--- WHAT YOU HAVE TO DO ---
Find all lines in the records that include the word "script", and copy them out.

--- RECORDS PROVIDED ---
============================================================

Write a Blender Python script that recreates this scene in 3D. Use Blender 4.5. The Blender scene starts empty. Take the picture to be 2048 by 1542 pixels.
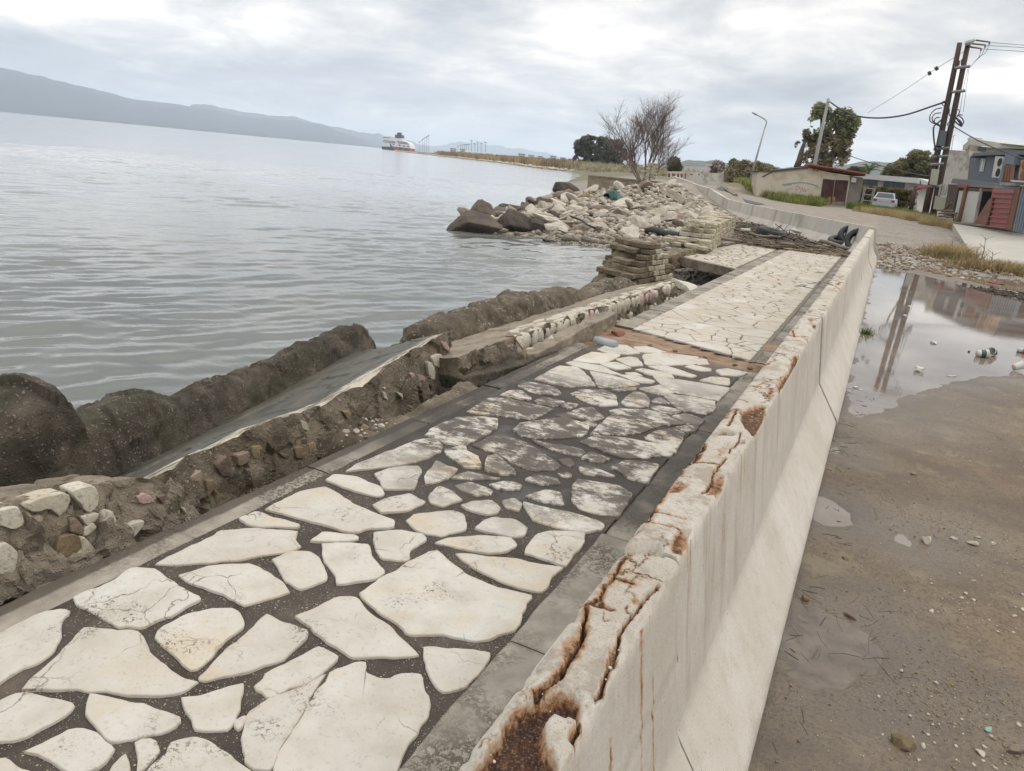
import bpy, math, random
import numpy as np
from mathutils import Vector, Matrix, Euler

SC = bpy.context.scene
COL = SC.collection
rad = math.radians

# ------------------------------------------------------------------ camera
CAM_FWD = np.array([-0.40188543, 0.86975975, -0.28636703])
CAM_RIGHT = np.array([0.89208552, 0.44243683, 0.09183173])
CAM_UP = np.array([-0.20657087, 0.21855805, 0.953709])
CAM_POS = np.array([0.0, 0.0, 1.65])
cam_data = bpy.data.cameras.new('camera')
cam_data.sensor_width = 36.0
cam_data.lens = 36.0 * 1500.0 / 2048.0
cam_data.clip_start = 0.05
cam_data.clip_end = 60000.0
cam = bpy.data.objects.new('camera', cam_data)
COL.objects.link(cam)
cam.matrix_world = Matrix(((CAM_RIGHT[0], CAM_UP[0], -CAM_FWD[0], CAM_POS[0]),
                           (CAM_RIGHT[1], CAM_UP[1], -CAM_FWD[1], CAM_POS[1]),
                           (CAM_RIGHT[2], CAM_UP[2], -CAM_FWD[2], CAM_POS[2]),
                           (0, 0, 0, 1)))
SC.camera = cam

# ------------------------------------------------------------------ colour management, sampling
SC.view_settings.view_transform = 'Standard'
SC.view_settings.look = 'None'
SC.view_settings.gamma = 1.0
SC.view_settings.exposure = 0.1
SC.view_settings.use_curve_mapping = False
SC.render.engine = 'CYCLES'
SC.cycles.use_denoising = True
try:
    SC.cycles.denoiser = 'OPENIMAGEDENOISE'
except Exception:
    pass
SC.cycles.max_bounces = 6
SC.cycles.diffuse_bounces = 3
SC.cycles.glossy_bounces = 3
SC.cycles.transmission_bounces = 2
SC.cycles.volume_bounces = 2
SC.cycles.transparent_max_bounces = 8
SC.cycles.sample_clamp_indirect = 8.0

# ------------------------------------------------------------------ sun
SUN_EL, SUN_AZ = rad(52), rad(60)      # azimuth clockwise from +Y
sun_data = bpy.data.lights.new('sun', 'SUN')
sun_data.energy = 0.75
sun_data.angle = rad(28)
sun_data.color = (1.0, 0.93, 0.83)
sun = bpy.data.objects.new('sun', sun_data)
COL.objects.link(sun)
_d = Vector((math.sin(SUN_AZ) * math.cos(SUN_EL), math.cos(SUN_AZ) * math.cos(SUN_EL), math.sin(SUN_EL)))
sun.rotation_euler = _d.to_track_quat('Z', 'Y').to_euler()

# ------------------------------------------------------------------ node helper
class NB:
    def __init__(self, tree):
        self.t = tree; self.nodes = tree.nodes; self.links = tree.links; self._pos = None
    def _set(self, sock, v):
        if v is None: return
        if isinstance(v, bpy.types.NodeSocket): self.links.new(v, sock)
        else:
            if sock.type == 'RGBA' and len(v) == 3: v = (*v, 1.0)
            sock.default_value = v
    def node(self, typ, props=None, ins=None):
        n = self.nodes.new(typ)
        for k, v in (props or {}).items(): setattr(n, k, v)
        for k, v in (ins or {}).items(): self._set(n.inputs[k], v)
        return n
    def pos(self):
        if self._pos is None: self._pos = self.node('ShaderNodeNewGeometry').outputs['Position']
        return self._pos
    def obj(self): return self.node('ShaderNodeTexCoord').outputs['Object']
    def rand(self): return self.node('ShaderNodeObjectInfo').outputs['Random']
    def attr(self, name): return self.node('ShaderNodeAttribute', dict(attribute_name=name)).outputs['Fac']
    def scale(self, vec, s):
        return self.node('ShaderNodeVectorMath', dict(operation='MULTIPLY'), {0: vec, 1: s}).outputs[0]
    def add(self, vec, s):
        return self.node('ShaderNodeVectorMath', dict(operation='ADD'), {0: vec, 1: s}).outputs[0]
    def xyz(self, vec): return self.node('ShaderNodeSeparateXYZ', None, {0: vec}).outputs
    def noise(self, scale, detail=4, rough=0.55, vec=None, dist=0.0):
        return self.node('ShaderNodeTexNoise', None, dict(Vector=vec if vec is not None else self.pos(), Scale=scale, Detail=detail,
                         Roughness=rough, Distortion=dist)).outputs['Fac']
    def vor(self, scale, feature='F1', vec=None, rnd=1.0, out='Distance'):
        return self.node('ShaderNodeTexVoronoi', dict(feature=feature), dict(Vector=vec if vec is not None else self.pos(), Scale=scale, Randomness=rnd)).outputs[out]
    def ramp(self, fac, stops, interp='LINEAR'):
        n = self.node('ShaderNodeValToRGB', None, dict(Fac=fac))
        cr = n.color_ramp; cr.interpolation = interp
        while len(cr.elements) > len(stops): cr.elements.remove(cr.elements[-1])
        while len(cr.elements) < len(stops): cr.elements.new(0.5)
        for e, (p, c) in zip(cr.elements, stops):
            e.position = p
            e.color = (c, c, c, 1) if isinstance(c, (int, float)) else ((*c, 1) if len(c) == 3 else c)
        return n.outputs[0]
    def mix(self, fac, a, b, blend='MIX'):
        n = self.node('ShaderNodeMix', dict(data_type='RGBA', blend_type=blend))
        self._set(n.inputs[0], fac); self._set(n.inputs[6], a); self._set(n.inputs[7], b)
        return n.outputs[2]
    def m(self, op, a, b=0.0, clamp=False):
        n = self.node('ShaderNodeMath', dict(operation=op, use_clamp=clamp))
        self._set(n.inputs[0], a); self._set(n.inputs[1], b)
        return n.outputs[0]
    def mr(self, v, a, b, c=0.0, d=1.0):
        return self.node('ShaderNodeMapRange', dict(interpolation_type='SMOOTHSTEP'),
                         {0: v, 1: a, 2: b, 3: c, 4: d}).outputs[0]
    def bump(self, h, strength=0.5, dist=0.01, normal=None):
        return self.node('ShaderNodeBump', None, dict(Height=h, Strength=strength, Distance=dist, Normal=normal)).outputs[0]

MATS = {}
def material(name, fn):
    m = bpy.data.materials.new(name); m.use_nodes = True
    nb = NB(m.node_tree)
    bsdf = m.node_tree.nodes['Principled BSDF']
    for k, v in fn(nb).items(): nb._set(bsdf.inputs[k], v)
    MATS[name] = m
    return m

# ------------------------------------------------------------------ world: Nishita sky under an overcast cloud layer
world = bpy.data.worlds.new('World'); SC.world = world; world.use_nodes = True
def build_world():
    nb = NB(world.node_tree)
    bg = world.node_tree.nodes['Background']
    sky = nb.node('ShaderNodeTexSky')
    sky.sky_type = 'NISHITA'; sky.sun_disc = False
    sky.sun_elevation = SUN_EL; sky.sun_rotation = SUN_AZ
    d = nb.node('ShaderNodeTexCoord').outputs['Generated']
    x, y, z = nb.xyz(d)
    zc = nb.m('MAXIMUM', z, 0.0)
    den = nb.m('ADD', zc, 0.19)
    px = nb.m('DIVIDE', x, den); py = nb.m('DIVIDE', y, den)
    p = nb.node('ShaderNodeCombineXYZ', None, {0: px, 1: py, 2: 0.0}).outputs[0]
    big = nb.noise(0.85, 5, 0.5, nb.add(p, (3.1, 7.7, 0.0)), 0.5)
    mid = nb.noise(2.3, 8, 0.58, nb.add(p, (11.3, 1.7, 0.0)), 0.35)
    tone = nb.m('ADD', nb.m('MULTIPLY', big, 0.9), nb.m('MULTIPLY', mid, 0.55)); tone = nb.m('SUBTRACT', tone, 0.225)
    cl = nb.ramp(tone, [(0.30, (4.5, 4.75, 5.35)), (0.41, (5.9, 6.1, 6.5)), (0.50, (7.7, 7.7, 7.75)), (0.58, (9.8, 9.5, 9.2)), (0.68, (13.5, 13.0, 12.3))])
    # low hanging bluish bank just above the far hills
    bank = nb.noise(7.0, 6, 0.6, nb.scale(d, (1.0, 1.0, 4.5)), 0.6)
    low = nb.m('MULTIPLY', nb.mr(z, 0.125, 0.05), nb.mr(z, -0.02, 0.02))
    west = nb.mr(x, -0.35, -0.8)
    lowf = nb.m('MULTIPLY', low, nb.m('MULTIPLY', nb.mr(bank, 0.36, 0.62), nb.m('ADD', 0.35, nb.m('MULTIPLY', west, 0.6))))
    cl = nb.mix(lowf, cl, (5.5, 5.8, 6.4))
    # white cloud wisps lying along the foot of the far hills
    wis = nb.noise(16.0, 6, 0.62, nb.scale(d, (1.0, 1.0, 3.2)), 0.8)
    wf = nb.m('MULTIPLY', nb.m('MULTIPLY', nb.mr(z, 0.052, 0.026), nb.mr(z, 0.0, 0.014)), nb.mr(wis, 0.5, 0.68))
    cl = nb.mix(nb.m('MULTIPLY', wf, 0.8), cl, (8.0, 7.9, 7.8))
    # an overcast dome is brighter overhead than at the horizon
    gain = nb.m('ADD', 1.0, nb.m('MULTIPLY', nb.mr(z, 0.25, 0.95), 1.25))
    cl = nb.mix(1.0, cl, nb.node('ShaderNodeCombineXYZ', None, {0: gain, 1: gain, 2: gain}).outputs[0], 'MULTIPLY')
    col = nb.mix(0.97, sky.outputs[0], cl)
    nb._set(bg.inputs['Color'], col)
    bg.inputs['Strength'].default_value = 0.1
build_world()

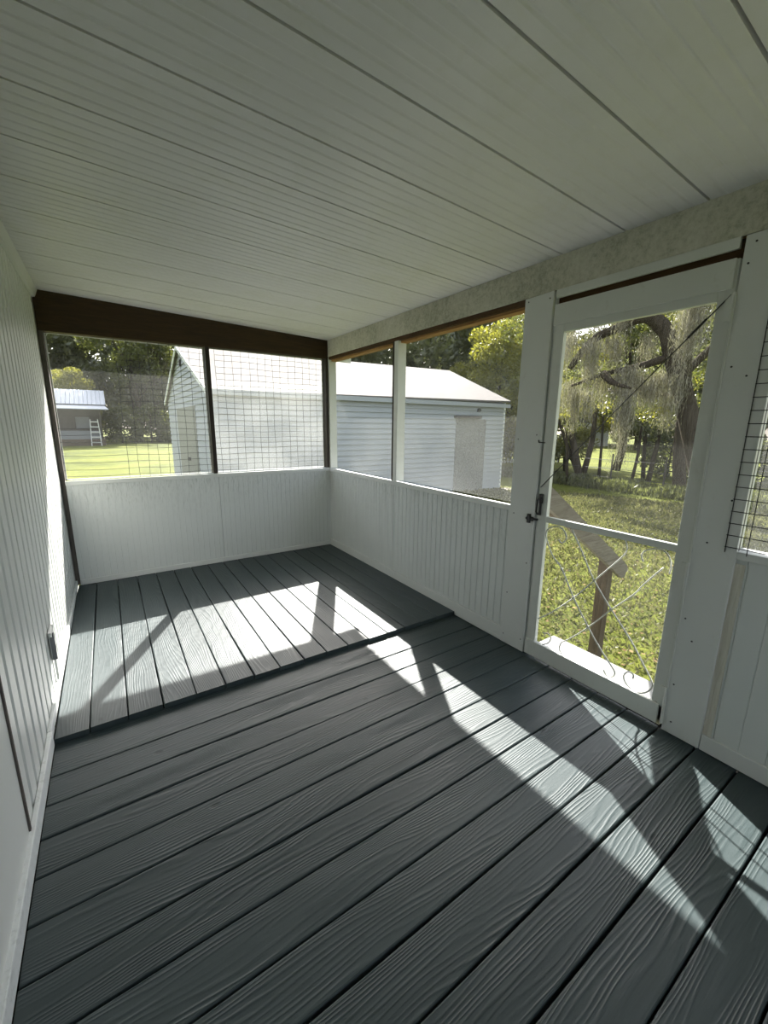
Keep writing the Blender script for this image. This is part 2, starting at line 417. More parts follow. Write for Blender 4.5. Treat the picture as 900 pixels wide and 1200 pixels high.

============================================================

--- SOLUTION FOR THIS PROBLEM ---
Write a Blender Python script that recreates this scene in 3D. Use Blender 4.5. The Blender scene starts empty. Take the picture to be 2048 by 1542 pixels.
Keep writing the Blender script for this image. This is part 2, starting at line 417. More parts follow. Write for Blender 4.5. Treat the picture as 900 pixels wide and 1200 pixels high.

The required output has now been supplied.